Sunday, May 31, 2009

The Panic Defense

Richard Clarke has a Washington Post op-ed piece, which you can read if you want, debunking the Bush Administration typical defense about how they did what they did in the aftermath of 9/11 due to the advanced state of terror which was induced by that event. Notably, he doesn't say they weren't freaked out, he merely says they should not have been surprised because he had been warning them that something like that was going to happen.

When I was in the Navy, sometimes bad things would happen at sea. Once in a while a "really bad thing" would happen. When it did, everyone looked to the Captain. What you do not want, in circumstances like that, is to see the captain freaking out completely, flinging his hat on the deck, stomping on it and screaming, "Oh shit, we're all going to die."
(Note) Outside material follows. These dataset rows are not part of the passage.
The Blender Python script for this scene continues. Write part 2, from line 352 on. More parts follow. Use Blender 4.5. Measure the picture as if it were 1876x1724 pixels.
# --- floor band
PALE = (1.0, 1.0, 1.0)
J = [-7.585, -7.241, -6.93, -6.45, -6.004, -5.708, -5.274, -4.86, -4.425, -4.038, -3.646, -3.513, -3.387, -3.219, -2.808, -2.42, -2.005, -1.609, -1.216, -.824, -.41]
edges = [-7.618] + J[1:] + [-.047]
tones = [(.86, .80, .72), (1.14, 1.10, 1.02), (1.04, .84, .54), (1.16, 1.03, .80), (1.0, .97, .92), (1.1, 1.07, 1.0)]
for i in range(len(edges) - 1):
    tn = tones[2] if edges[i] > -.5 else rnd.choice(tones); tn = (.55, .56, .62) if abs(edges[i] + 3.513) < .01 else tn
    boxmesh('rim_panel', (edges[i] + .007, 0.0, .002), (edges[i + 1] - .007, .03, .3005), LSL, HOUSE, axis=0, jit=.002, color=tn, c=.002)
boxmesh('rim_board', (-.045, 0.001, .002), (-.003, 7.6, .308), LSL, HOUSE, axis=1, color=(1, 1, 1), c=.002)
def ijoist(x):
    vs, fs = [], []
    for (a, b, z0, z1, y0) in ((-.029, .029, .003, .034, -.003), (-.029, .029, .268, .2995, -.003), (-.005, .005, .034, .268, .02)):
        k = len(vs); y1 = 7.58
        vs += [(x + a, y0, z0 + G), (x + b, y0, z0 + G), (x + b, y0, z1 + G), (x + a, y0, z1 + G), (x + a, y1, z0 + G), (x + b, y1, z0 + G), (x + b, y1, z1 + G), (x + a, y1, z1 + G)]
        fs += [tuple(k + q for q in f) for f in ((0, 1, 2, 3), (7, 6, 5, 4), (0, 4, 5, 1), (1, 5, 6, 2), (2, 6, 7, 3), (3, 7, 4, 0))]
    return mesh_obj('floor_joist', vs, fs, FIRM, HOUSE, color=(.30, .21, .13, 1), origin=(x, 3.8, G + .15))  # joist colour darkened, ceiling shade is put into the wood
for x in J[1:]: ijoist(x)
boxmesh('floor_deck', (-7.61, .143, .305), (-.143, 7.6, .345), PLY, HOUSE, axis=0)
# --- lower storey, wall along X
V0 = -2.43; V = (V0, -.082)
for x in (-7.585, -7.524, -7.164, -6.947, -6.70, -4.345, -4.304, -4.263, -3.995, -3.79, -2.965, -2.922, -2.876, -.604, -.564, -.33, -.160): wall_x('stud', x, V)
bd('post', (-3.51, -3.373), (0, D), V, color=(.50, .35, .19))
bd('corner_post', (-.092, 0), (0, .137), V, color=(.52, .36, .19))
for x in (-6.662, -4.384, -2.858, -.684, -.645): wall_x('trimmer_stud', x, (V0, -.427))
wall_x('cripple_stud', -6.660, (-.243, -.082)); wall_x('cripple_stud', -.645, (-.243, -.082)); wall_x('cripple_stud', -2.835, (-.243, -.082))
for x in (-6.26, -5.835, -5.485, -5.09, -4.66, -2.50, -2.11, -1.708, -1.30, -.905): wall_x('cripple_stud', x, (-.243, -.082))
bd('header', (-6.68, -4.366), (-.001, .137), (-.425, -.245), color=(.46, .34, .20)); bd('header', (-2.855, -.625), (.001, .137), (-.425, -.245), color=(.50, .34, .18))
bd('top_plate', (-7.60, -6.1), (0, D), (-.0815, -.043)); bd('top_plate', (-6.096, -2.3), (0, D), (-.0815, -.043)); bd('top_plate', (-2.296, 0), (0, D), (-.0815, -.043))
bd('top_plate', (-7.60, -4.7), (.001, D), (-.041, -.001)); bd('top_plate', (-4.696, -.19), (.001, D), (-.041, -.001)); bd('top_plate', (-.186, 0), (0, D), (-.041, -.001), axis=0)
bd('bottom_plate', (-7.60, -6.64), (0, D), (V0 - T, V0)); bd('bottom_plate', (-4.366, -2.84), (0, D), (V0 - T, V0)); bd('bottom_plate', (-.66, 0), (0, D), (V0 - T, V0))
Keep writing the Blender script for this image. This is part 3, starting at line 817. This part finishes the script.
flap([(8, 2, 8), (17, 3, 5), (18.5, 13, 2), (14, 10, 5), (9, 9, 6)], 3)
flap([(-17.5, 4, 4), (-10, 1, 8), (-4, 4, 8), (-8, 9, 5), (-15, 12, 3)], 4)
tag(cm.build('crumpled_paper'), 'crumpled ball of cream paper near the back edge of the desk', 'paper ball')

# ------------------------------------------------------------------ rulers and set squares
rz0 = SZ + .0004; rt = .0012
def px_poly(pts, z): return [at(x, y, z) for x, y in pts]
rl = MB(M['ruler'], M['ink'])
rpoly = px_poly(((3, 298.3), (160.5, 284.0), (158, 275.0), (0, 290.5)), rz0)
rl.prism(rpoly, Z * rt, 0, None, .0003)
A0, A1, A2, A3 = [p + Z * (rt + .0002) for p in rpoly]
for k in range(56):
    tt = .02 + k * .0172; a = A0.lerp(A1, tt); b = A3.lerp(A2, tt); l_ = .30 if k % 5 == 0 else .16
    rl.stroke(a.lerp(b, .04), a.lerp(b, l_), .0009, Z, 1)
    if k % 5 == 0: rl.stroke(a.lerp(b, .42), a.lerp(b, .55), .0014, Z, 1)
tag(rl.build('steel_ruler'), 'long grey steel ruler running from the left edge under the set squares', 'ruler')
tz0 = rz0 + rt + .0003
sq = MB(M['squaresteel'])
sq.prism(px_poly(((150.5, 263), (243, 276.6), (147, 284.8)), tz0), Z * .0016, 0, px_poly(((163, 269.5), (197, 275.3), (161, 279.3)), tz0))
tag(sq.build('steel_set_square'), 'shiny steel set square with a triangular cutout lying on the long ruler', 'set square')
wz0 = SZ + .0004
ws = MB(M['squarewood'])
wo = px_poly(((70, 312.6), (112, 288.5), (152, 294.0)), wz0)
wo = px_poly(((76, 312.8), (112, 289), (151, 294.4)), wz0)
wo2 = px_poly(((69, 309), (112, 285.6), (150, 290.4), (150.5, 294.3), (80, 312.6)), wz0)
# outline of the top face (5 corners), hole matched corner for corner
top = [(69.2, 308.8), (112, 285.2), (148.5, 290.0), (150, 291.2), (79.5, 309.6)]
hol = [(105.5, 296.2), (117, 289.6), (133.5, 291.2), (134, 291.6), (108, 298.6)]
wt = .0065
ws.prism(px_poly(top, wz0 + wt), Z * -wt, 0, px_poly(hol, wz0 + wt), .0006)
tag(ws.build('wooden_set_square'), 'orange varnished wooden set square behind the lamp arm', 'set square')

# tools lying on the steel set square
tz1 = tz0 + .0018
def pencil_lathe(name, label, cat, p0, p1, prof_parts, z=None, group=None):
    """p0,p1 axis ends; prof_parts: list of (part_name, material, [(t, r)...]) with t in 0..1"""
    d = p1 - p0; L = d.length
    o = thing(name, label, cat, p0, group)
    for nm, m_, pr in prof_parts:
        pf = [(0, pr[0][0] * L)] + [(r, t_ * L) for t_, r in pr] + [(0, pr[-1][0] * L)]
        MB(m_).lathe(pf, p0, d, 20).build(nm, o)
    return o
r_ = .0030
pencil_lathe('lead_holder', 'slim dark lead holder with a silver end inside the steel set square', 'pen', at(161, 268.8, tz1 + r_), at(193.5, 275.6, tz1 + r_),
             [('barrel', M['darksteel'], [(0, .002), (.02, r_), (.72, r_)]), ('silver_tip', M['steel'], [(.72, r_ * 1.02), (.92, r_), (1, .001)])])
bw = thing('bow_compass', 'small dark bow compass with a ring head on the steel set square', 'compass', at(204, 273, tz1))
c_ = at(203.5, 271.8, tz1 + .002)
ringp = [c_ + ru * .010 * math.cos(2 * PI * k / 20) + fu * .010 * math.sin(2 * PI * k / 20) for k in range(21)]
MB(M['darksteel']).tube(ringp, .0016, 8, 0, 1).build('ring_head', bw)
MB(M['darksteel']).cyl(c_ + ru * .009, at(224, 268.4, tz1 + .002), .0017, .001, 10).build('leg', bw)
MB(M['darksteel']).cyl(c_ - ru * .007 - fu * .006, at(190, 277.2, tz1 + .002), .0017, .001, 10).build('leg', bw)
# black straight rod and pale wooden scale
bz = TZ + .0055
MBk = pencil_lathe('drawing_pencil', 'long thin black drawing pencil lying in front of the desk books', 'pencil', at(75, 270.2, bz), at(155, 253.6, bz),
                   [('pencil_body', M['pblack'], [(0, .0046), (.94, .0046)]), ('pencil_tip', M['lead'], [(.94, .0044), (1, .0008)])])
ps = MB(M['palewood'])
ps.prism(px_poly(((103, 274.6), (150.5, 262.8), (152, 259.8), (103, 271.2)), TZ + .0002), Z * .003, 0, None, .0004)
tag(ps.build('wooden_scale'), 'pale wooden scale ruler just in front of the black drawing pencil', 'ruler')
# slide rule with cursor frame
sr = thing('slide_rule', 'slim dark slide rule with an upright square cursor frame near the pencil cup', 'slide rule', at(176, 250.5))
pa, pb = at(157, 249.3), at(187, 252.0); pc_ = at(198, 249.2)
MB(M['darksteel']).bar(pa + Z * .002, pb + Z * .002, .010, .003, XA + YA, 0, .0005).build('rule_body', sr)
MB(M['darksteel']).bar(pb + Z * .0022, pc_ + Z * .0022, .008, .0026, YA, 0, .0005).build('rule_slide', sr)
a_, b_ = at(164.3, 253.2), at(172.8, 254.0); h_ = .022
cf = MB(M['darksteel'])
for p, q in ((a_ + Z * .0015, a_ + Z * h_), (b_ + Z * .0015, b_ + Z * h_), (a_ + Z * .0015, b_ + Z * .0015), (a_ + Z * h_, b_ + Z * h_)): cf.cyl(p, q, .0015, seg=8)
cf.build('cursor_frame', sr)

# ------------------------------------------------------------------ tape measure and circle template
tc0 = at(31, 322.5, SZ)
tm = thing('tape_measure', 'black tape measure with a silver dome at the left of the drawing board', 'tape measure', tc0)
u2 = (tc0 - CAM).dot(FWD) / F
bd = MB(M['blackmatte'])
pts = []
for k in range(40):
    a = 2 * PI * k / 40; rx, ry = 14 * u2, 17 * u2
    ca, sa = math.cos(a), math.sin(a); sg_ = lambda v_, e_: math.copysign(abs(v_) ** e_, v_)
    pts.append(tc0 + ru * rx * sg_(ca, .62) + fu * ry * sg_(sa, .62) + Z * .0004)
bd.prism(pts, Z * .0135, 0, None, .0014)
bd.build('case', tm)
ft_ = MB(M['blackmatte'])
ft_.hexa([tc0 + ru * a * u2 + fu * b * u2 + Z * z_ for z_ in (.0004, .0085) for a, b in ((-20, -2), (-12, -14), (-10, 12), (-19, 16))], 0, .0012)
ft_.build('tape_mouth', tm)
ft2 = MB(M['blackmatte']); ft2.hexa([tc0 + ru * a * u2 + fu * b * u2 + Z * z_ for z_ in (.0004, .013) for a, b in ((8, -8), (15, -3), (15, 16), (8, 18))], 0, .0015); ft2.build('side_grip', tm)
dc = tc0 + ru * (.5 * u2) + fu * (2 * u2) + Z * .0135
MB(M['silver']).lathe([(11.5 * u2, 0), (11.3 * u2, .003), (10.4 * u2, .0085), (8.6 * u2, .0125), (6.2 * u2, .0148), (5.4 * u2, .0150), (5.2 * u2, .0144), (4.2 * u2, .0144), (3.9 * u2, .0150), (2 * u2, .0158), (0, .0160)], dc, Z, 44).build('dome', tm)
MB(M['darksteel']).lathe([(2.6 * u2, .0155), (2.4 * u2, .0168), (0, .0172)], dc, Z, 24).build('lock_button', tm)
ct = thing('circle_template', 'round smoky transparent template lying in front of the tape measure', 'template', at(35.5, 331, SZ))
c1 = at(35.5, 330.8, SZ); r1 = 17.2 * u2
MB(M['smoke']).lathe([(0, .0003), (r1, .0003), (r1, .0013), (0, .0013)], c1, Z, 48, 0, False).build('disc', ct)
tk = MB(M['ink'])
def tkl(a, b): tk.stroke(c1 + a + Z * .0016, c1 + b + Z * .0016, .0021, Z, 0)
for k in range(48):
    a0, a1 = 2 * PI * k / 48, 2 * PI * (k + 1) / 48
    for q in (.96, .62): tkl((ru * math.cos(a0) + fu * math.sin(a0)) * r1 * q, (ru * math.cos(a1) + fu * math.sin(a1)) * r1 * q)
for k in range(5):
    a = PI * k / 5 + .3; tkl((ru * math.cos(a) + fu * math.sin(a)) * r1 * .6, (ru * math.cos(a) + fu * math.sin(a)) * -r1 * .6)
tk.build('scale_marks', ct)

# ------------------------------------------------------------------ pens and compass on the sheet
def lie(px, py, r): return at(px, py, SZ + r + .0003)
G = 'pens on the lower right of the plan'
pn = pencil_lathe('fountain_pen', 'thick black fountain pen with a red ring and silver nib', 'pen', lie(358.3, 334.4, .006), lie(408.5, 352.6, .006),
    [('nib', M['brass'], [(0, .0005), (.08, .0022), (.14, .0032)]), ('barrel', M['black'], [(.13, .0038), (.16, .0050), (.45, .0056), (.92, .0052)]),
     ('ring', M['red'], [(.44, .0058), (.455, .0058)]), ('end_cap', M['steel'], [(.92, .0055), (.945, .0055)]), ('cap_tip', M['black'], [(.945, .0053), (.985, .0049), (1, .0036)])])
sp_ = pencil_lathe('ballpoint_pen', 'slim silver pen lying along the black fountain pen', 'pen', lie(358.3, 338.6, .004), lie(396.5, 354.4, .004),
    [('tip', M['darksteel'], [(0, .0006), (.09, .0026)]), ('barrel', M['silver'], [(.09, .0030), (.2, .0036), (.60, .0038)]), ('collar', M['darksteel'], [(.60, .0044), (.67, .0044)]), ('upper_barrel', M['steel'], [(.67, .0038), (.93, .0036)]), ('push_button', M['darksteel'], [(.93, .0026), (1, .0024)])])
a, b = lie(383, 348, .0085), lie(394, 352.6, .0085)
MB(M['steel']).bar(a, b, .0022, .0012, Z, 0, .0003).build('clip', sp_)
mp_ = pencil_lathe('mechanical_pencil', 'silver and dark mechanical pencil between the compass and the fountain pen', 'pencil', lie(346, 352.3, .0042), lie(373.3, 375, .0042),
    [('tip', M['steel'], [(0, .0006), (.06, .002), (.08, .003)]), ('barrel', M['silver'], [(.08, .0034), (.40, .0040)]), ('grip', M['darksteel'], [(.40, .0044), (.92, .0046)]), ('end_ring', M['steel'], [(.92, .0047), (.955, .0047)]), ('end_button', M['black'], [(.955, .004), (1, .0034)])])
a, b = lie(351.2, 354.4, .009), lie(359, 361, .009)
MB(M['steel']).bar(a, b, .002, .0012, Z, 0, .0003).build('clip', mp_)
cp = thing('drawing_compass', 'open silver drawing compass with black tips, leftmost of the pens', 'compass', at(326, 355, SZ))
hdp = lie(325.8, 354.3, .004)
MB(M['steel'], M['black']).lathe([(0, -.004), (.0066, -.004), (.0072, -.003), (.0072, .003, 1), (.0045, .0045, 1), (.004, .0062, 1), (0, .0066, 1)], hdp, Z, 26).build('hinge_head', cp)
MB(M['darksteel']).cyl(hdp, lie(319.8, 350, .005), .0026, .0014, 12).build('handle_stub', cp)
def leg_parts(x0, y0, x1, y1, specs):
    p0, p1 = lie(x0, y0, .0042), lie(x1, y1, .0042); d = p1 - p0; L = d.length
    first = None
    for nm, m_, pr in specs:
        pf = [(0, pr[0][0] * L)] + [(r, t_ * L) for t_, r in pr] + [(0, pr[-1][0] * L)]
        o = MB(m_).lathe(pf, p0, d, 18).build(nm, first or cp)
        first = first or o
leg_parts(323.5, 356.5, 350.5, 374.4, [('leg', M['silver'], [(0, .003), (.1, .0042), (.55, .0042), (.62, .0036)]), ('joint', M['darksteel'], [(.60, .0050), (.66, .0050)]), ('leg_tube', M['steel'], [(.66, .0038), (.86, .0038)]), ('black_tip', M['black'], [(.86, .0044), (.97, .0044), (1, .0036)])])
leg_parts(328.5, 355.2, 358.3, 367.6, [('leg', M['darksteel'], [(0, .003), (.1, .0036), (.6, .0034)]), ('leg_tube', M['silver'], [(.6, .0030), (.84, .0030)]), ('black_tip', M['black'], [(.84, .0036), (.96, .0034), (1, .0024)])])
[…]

What surprises me about the Bush Administration's "panic defense" of saying that they did all of these bad things because they were frightened out of their wits is not the ineffectiveness of the defense, but that they would make it at all. When I react badly, I usually try to kind of play it down; I just never brag about it. Even my cat, when she makes a jump for the railing and misses, tries to pretend that it didn't happen. The Bush people actually brag about how witlessly terrorized they were by that event, so much so that the non-functionality of their brains lasted for years.

We now know that, worst president or not, Bush was certainly the most gutless president in the history of this nation; and the one with the most cowardly staff ever.

In the Navy we didn't elect our Captains. Perhaps it's a good thing we didn't or we might have wound up electing some asshat from Yale who, in an emergency, would be flinging his hat on the deck and screaming, "Oh shit, we're all going to die."